J’ai vu le public japonais Connaisseur et discipliné
Situé dans la préfecture de Shizuoka, à deux heures et demie de route au sud-ouest de Tokyo, le vélodrome d’Izu est l’un des rares sites de compétition qui accueille des spectateurs — à raison de 50 % de sa capacité, pour un maximum de 10 000 personnes. Pour les journalistes basés à Tokyo, il fallait prendre un autobus spécial qui, pour des raisons tout aussi obscures que cruelles, partait de la capitale à 5 h du matin, alors que les compétitions au vélodrome ne devaient pas commencer avant 15 h 30, et ne revenait à la maison qu’à 1 h 30 du matin le lendemain, soit plus de 6 heures après la fin de journée de travail des pistards.
Le voyage a malgré tout bien commencé pour nos infortunés et endormis reporters, le célèbre mont Fuji faisant son apparition au détour d’un virage dans toute splendeur, mais sans sa non moins célèbre neige au sommet. Il régnait déjà une atmosphère de fête à l’extérieur du vélodrome d’Izu deux heures avant le début des compétitions. Des dizaines de personnes faisaient la file devant le petit kiosque qui vendait casquettes, épinglettes et autres produits dérivés aux couleurs des Jeux. Les gens se faisaient prendre en photo dans les marches du vélodrome avant d’y entrer. À l’accueil, on distribuait de petits éventails de papier et des écharpes roses à agiter dans les estrades.
« C’est notre fils qui a gagné le droit d’avoir des billets et qui nous les a offerts l’an dernier », dit dans un anglais hésitant un monsieur à la tête grise accompagné de sa femme. Si le couple n’a jamais douté qu’il pourrait profiter de son cadeau un an plus tard, il a eu peur de perdre son privilège à la dernière minute lorsque le gouvernement a annoncé qu’on réduirait de moitié le nombre de spectateurs admis et que les autres seraient remboursés. « Nous avons gagné deux fois.
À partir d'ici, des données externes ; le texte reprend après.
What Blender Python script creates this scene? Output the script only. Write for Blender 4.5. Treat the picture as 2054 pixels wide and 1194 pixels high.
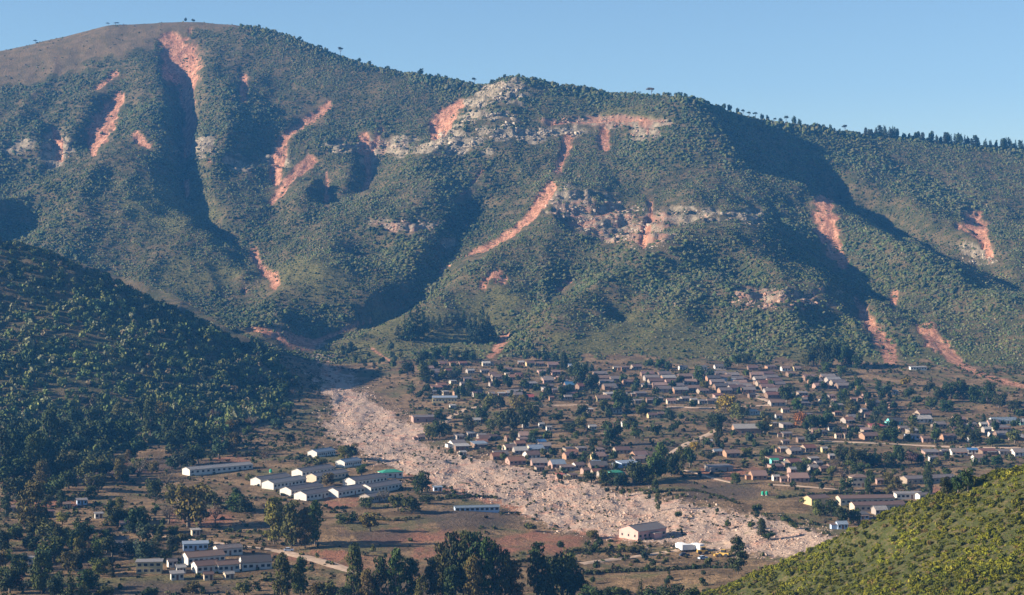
import bpy, math, random
import numpy as np

# ------------------------------------------------------------------ camera, sky, sun, exposure
scene = bpy.context.scene
for ob in list(bpy.data.objects):
    bpy.data.objects.remove(ob)
COL = scene.collection
FOC, PX0, PY0, CAMH = 3832.0, 1027.0, 500.0, 130.0       # focal length in photo pixels, axis, horizon row, eye height
cam_data = bpy.data.cameras.new("camera")
cam_data.sensor_width = 36.0
cam_data.lens = 36.0 * FOC / 2054.0
cam_data.shift_y = -97.0 / 2054.0
cam_data.clip_start = 1.0
cam_data.clip_end = 30000.0
cam = bpy.data.objects.new("camera", cam_data)
cam.location = (0, 0, CAMH)
cam.rotation_euler = (math.radians(90), 0, 0)
COL.objects.link(cam)
scene.camera = cam

SUN_EL, SUN_A = math.radians(20.5), math.radians(9.0)     # height; swing from straight left towards the viewer
to_sun = (-math.cos(SUN_A) * math.cos(SUN_EL), -math.sin(SUN_A) * math.cos(SUN_EL), math.sin(SUN_EL))
world = bpy.data.worlds.new("World")
scene.world = world
world.use_nodes = True
nt = world.node_tree
sky = nt.nodes.new("ShaderNodeTexSky")
sky.sky_type = 'NISHITA'
sky.sun_disc = False
sky.sun_elevation = SUN_EL
sky.sun_rotation = math.atan2(to_sun[0], to_sun[1])
sky.altitude = 1200
sky.air_density = 1.0
sky.dust_density = 0.0
sky.ozone_density = 3.0
bg = nt.nodes["Background"]
bg.inputs[1].default_value = 0.056
nt.links.new(sky.outputs[0], bg.inputs[0])
sun_data = bpy.data.lights.new("sun", 'SUN')
sun_data.energy = 5.0
sun_data.angle = math.radians(0.5)
sun_data.color = (1.0, 0.86, 0.70)
sun = bpy.data.objects.new("sun", sun_data)
from mathutils import Vector
sun.rotation_euler = Vector(to_sun).to_track_quat('Z', 'Y').to_euler()
COL.objects.link(sun)
scene.view_settings.view_transform = 'Standard'
scene.view_settings.look = 'None'
scene.view_settings.gamma = 1.0
scene.view_settings.use_curve_mapping = False
scene.view_settings.exposure = 1.32
scene.cycles.volume_bounces = 0
scene.cycles.max_bounces = 4
scene.cycles.diffuse_bounces = 2
scene.cycles.glossy_bounces = 1
scene.cycles.transparent_max_bounces = 8
HAZE_COLOR, HAZE_DENSITY, HAZE_ANISO = (0.09, 0.40, 1.0), 0.000068, 0.0

rng = np.random.default_rng(7)
random.seed(7)

# ------------------------------------------------------------------ small maths helpers
_T = np.random.default_rng(3).random((256, 256))
def vnoise(x, y, seed=0):
    """smooth value noise, 0..1"""
    x = np.asarray(x, float) + seed * 37.17; y = np.asarray(y, float) + seed * 91.31
    xi = np.floor(x).astype(np.int64); yi = np.floor(y).astype(np.int64)
    fx = x - xi; fy = y - yi
    fx = fx * fx * fx * (fx * (fx * 6 - 15) + 10); fy = fy * fy * fy * (fy * (fy * 6 - 15) + 10)
    a = _T[xi & 255, yi & 255]; b = _T[(xi + 1) & 255, yi & 255]
    c = _T[xi & 255, (yi + 1) & 255]; d = _T[(xi + 1) & 255, (yi + 1) & 255]
    return (a + (b - a) * fx) * (1 - fy) + (c + (d - c) * fx) * fy
def fbm(x, y, octaves=4, seed=0):
    s = 0.0; a = 0.5; t = 0.0
    for k in range(octaves):
        s = s + a * vnoise(x * 2 ** k, y * 2 ** k, seed + k * 5); t += a; a *= 0.5
    return s / t
def smooth(a, b, x):
    t = np.clip((x - a) / (b - a), 0, 1)
    return t * t * (3 - 2 * t)
def in_poly(px, py, poly):
    px = np.asarray(px, float); py = np.asarray(py, float)
    inside = np.zeros(px.shape, bool)
    n = len(poly)
    for i in range(n):
        x0, y0 = poly[i]; x1, y1 = poly[(i + 1) % n]
        if y0 == y1: continue
        c = ((y0 > py) != (y1 > py)) & (px < (x1 - x0) * (py - y0) / (y1 - y0) + x0)
        inside ^= c
    return inside
def seg_field(px, py, lines):
    """1 on the middle of tapered strokes (x, y, full width), 0 at their edge, down to -1 outside"""
    out = np.full(px.shape, -1.0)
    for ln in lines:
        if len(ln) == 1: ln = [ln[0], (ln[0][0] + 0.1, ln[0][1], ln[0][2])]
        for (x0, y0, w0), (x1, y1, w1) in zip(ln[:-1], ln[1:]):
            m = max(w0, w1)
            sel = (px > min(x0, x1) - m) & (px < max(x0, x1) + m) & (py > min(y0, y1) - m) & (py < max(y0, y1) + m)
            if not sel.any(): continue
            X = px[sel]; Y = py[sel]
            dx, dy = x1 - x0, y1 - y0
            t = np.clip(((X - x0) * dx + (Y - y0) * dy) / (dx * dx + dy * dy), 0, 1)
            dist = np.hypot(X - x0 - t * dx, Y - y0 - t * dy)
            v = 1 - dist / (0.5 * (w0 + (w1 - w0) * t))
            out[sel] = np.maximum(out[sel], np.clip(v, -1, 1))
    return out
def ell_field(px, py, ells):
    out = np.full(px.shape, -1.0)
    for cx, cy, rx, ry in ells:
        out = np.maximum(out, np.clip(1 - np.hypot((px - cx) / rx, (py - cy) / ry), -1, 1))
    return out

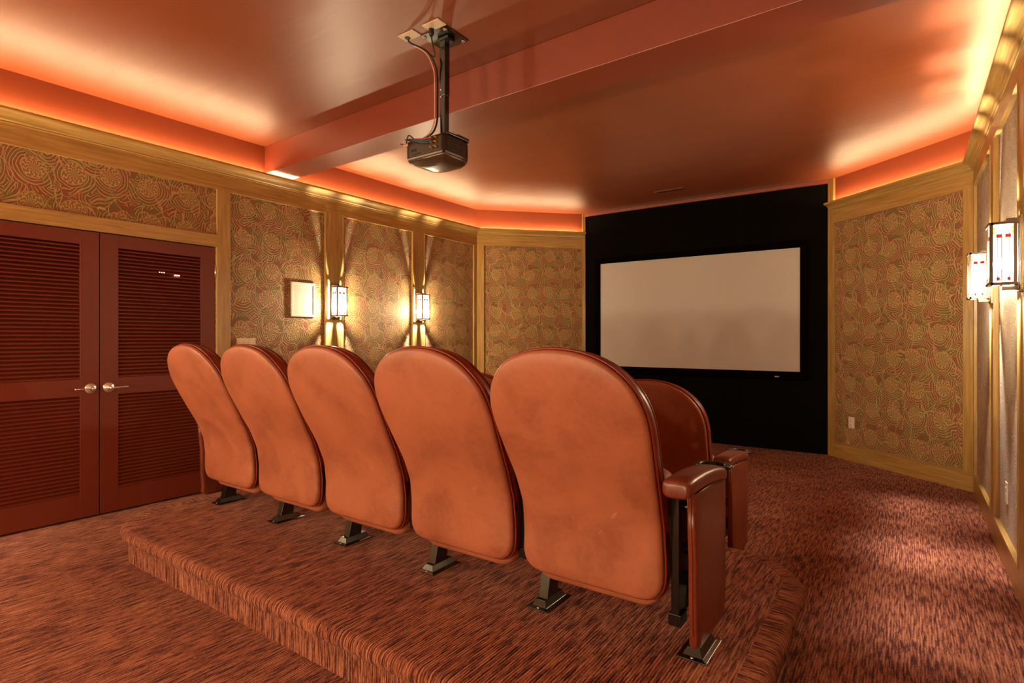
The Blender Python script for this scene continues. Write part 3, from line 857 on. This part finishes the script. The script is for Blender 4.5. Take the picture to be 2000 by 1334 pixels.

Nous sommes très chanceux. »
Non loin de là, un autre couple confie son appareil photo à une bénévole pour qu’elle les immortalise devant les anneaux olympiques avec leur fils de 11 ans, Haruo. « On habite près de Tokyo. On tenait à voir de la course cycliste, dit la mère au nom de toute la famille. Malheureusement, on est tombé sur une journée où il n’y a pas de keirin et où il n’y a pas de coureurs japonais non plus. Mais Haruo est très excité quand même. »
Au centre de la piste, nos spectateurs pouvaient voir les athlètes et leurs équipes en train de se réchauffer et d’apporter les derniers ajustements à leurs montures. Dans un coin, il y avait aussi des journalistes à leurs ordinateurs ou faisant le pied de grue dans la zone mixte prévue pour les brèves entrevues avec les coureurs.
Sur la piste de 250 mètres de long dont les virages montent à un angle hallucinant de 45 degrés, les coureurs filaient à toute allure dans le doux bruit du roulement de leurs vélos sur les lattes de bois blanc. Tout à leur effort et à leur douleur, ils laissaient tout au plus échapper, parfois, un cri d’encouragement à leurs coéquipiers au moment de leur passer la gouverne de la course aux épreuves de poursuite et de vitesse par équipe.
Discipliné, le public s’est prêté à tous les petits jeux que l’animateur de foule avait prévus pour chauffer la salle avant le début des épreuves. Une fois que les choses sérieuses ont commencé, on l’a entendu systématiquement applaudir chaque concurrent pendant et après sa performance. Connaisseur, son intérêt a monté d’un cran dès qu’il a senti qu’un record du monde était à la portée de l’équipe allemande féminine en piste. L’excitation est allée grandissante jusqu’à ce qu’elle explose dans une grande exclamation de joie et un tonnerre d’applaudissements lorsque le record a effectivement été battu.
Deux autres records, l’un mondial et l’autre olympique, allaient subir le même sort cette journéelà, pour le plus grand contentement de ces quelques Japonais qui ont eu le rare privilège d’assister en personne à des épreuves de leurs Jeux olympiques hors de l’ordinaire.